Monday 23 April 2007

European Commission issues communication on “enhancing the patent system in Europe”

Emphasising that the current patent system in Europe is significantly more expensive than the US and Japanese systems, the European Commission has pledged a Community patent. The Commission argues that the EU's current system of patent litigation, with the risk of several patent litigation in various countries on the same patent issue carries unnecessary costs for all the parties involved and creates a lack of legal certainty.

The Commission's Communication published on 3 April 2006 is intended to allow the Council to launch deliberations on patent reforms, mainly on the Community patent and jurisdictional arrangements. Member States have different positions on patents – some support the draft European Patent Litigation Agreement (EPLA) in the context of the European Patent Convention while others favour the establishment of a specific Community jurisdiction for patent litigation on European and Community patents based on the EC Treaty. In this context, the Commission believes that compromise can be reached on the basis of an integrated approach combining elements of both EPLA and a Community jurisdiction. According, to the European Commission the solution lies on “ the creation of a unified and specialised patent judiciary, with competence for litigation on European patents and future Community patents .”
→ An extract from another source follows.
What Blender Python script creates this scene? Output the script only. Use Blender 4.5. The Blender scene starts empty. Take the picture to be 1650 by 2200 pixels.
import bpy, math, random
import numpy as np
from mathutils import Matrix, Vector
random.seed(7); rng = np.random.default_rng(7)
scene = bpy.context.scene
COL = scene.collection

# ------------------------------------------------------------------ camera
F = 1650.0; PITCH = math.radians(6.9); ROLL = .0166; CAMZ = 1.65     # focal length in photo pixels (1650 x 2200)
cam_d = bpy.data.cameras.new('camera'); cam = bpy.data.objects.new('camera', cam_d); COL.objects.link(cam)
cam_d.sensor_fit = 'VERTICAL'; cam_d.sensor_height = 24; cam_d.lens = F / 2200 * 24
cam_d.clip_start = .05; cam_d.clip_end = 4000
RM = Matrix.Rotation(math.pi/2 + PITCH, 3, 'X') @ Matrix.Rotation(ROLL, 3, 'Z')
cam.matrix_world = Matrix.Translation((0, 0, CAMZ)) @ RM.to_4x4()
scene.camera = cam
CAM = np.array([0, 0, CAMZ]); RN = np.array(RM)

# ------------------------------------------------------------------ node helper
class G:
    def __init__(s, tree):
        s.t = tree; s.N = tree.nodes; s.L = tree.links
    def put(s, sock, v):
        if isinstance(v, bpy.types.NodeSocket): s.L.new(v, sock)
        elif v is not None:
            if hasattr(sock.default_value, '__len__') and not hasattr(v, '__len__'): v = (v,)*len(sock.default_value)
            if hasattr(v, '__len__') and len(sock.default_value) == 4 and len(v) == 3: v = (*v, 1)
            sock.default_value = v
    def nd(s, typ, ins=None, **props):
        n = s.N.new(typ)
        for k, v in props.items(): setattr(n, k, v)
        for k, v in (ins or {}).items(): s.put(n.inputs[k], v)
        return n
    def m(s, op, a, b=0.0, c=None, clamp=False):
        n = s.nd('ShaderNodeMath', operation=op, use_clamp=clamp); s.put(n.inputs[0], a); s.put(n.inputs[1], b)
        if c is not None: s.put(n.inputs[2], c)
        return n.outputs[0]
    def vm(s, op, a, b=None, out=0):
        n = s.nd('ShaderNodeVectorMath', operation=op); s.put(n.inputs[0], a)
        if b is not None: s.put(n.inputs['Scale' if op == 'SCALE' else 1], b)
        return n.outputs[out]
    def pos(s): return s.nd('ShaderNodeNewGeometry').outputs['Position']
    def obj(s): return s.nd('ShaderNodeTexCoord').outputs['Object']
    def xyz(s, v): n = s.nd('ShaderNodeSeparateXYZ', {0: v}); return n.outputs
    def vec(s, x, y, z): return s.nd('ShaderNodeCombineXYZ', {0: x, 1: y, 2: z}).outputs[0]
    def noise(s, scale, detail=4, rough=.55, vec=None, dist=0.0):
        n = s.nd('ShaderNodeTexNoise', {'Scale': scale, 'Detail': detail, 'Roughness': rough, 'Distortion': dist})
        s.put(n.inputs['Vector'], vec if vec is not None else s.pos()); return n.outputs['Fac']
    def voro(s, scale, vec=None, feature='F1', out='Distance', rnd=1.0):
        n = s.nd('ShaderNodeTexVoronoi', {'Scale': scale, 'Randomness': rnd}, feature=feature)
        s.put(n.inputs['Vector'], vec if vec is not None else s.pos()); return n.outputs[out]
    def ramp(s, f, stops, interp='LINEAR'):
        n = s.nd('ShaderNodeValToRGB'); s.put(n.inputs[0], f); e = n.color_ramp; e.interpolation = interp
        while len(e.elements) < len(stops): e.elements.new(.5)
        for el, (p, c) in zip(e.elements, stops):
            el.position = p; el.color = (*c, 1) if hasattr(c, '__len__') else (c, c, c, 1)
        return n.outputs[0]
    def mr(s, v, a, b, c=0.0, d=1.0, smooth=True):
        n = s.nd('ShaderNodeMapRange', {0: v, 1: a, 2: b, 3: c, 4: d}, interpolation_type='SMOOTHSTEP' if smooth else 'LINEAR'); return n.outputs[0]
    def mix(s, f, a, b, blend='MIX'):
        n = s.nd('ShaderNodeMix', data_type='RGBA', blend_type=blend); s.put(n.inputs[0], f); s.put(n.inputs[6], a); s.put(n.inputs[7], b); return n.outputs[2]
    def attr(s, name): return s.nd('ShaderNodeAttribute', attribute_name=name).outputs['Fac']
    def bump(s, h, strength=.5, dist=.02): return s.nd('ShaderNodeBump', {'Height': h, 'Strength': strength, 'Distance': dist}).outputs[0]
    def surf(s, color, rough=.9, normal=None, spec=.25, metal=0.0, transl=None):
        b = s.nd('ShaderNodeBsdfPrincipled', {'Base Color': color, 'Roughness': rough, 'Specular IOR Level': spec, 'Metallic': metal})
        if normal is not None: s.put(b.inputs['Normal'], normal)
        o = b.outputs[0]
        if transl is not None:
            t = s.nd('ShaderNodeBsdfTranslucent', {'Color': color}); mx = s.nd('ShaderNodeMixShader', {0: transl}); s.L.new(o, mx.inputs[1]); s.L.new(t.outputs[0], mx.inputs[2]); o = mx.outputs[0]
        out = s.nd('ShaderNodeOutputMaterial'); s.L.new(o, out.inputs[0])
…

So, the Commission is suggesting that the patent jurisdiction should consist of “ first instances chambers in each Member States as well as a fully centralised appeal court which would ensure uniformity of interpretation .” They would have competence for “ infringement and validity actions as well as for related claims such as damages .” Unsurprisingly, the European Court of Justice would be the final arbiter. So much for "enhancing" the patent system in Europe.